I will always remember the release that night. The pay-what-you-want thing was making all kinds of news, and Interference was at its peak. The album dropping was a big deal here and the whole place was literally up all night listening.

Most of you loved it immediately; it look a little longer for me. It wasn't what I was expecting after HTTT. But nonetheless, I did fall hard for Reckoner instantly, and that made me go back to the album quickly and frequently(just the fact that it was RH did that, but my love of Reckoner added to it) and it remains one of my very favorite RH tracks.
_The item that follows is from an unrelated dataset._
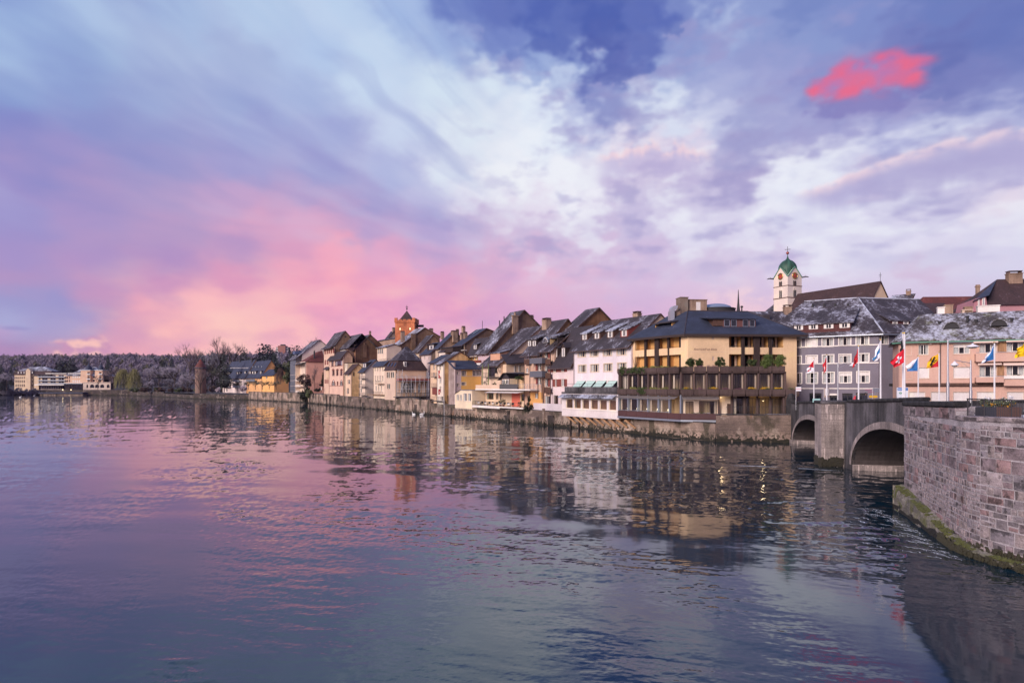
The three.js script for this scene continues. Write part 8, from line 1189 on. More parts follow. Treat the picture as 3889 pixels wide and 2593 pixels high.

Needless to say, after a few weeks, the album starting growing on me in a big way, and continued to for months after that, and I now join you all in loving it.

It holds up incredibly well. It hasn't aged one bit. The band is known, not inaccurately, for making music that is often of a rather bleak and depressing nature. But In Rainbows is defined by a buoyant, breezy, almost bubbly(as in champagne, not gum) sound that pervades every track, and it makes even darker tracks like All I Need or Videotape sound, somehow, not so dark(hell, the former builds up to one of the band's great feel-good climaxes). It's remarkable. It's probably their warmest album, other than maybe The Bends.

Just as an aside - even though Jigsaw was the first single from the album, it still seems like one of their most underappreciated tracks. One of Thom's most thrilling vocal performances on record.

Anyway, just wanted to mark the thirteenth anniversary of an album that means a lot of to a lot of people here and has a place in B&C's history.
 
Forgot to reply to this^. It is an absolute masterpiece, a 10/10, by far my favourite Radiohead record. Weird Fishes is probably my second favourite song of all time behind Streets. It's fucked that a record can contain three songs as good as Weird Fishes, Reckoner and All I Need, and nearly every other song is pretty much a 10 as well. Faust Arp on its own isn't anything hugely special but it works great in context, a bit of a breath after a hectic first half. Jigsaw's my least favourite track and it's still terrific. The record means so much to me, and I just moved house, so don't have the energy required to go deep on it.

Whilst I was moving, I noticed the stellar OKNOTOK box set... and I can't fucking wrap my head around the fact there's been no 20th reissue of Kid A??? I get most of the material everyone knows about has been released, but it's iconic and I can't believe they haven't reissued it. Unless they're waiting for Amnesiac but that wouldn't make much sense, and the AB reissue came with Zooropa.
 
Weird Fishes, Reckoner, and All I Need also my favorites, though I would also throw House of Cards in there too. Jigsaw my least favorite as well, but still very good.

Any Kid A reissue should also come with Zooropa, so people are aware that Radiohead aren't the ones who invented 21st Century music.
 
Reckoner, All I Need, and Nude are my favorites from that album. It rests firmly in the middle of Radiohead for me. And I’m also surprised there was no reissue of Kid A.
 
Amnesiac and Hail To The Thief. What’s the consensus on these two? They are the two Radiohead albums I’ve spent the least time with, although There, There is one of my favorites.

Does anyone rank either of them higher than OKC, Kid A or In Rainbows?
 
Amnesiac for me is in the upper half of my personal Radiohead album list. It’s my 4th favorite of theirs. Hail To The Thief would have benefitted from being shorter. I think it’s fairly in the middle for me.

1 OK Computer
2 Kid A
3 The Bends
4 Amnesiac
5 In Rainbows
6 Hail To The Thief
7 Pablo Honey
8 A Moon Shaped Pool
9 The King Of Limbs
 
1 OK Computer
2 Kid A
3 The Bends
4 Amnesiac
5 In Rainbows
6 Hail To The Thief
7 Pablo Honey
8 A Moon Shaped Pool
9 The King Of Limbs

this is exactly the same as my list except i'd put in rainbows 3rd and have the next two move down a spot each.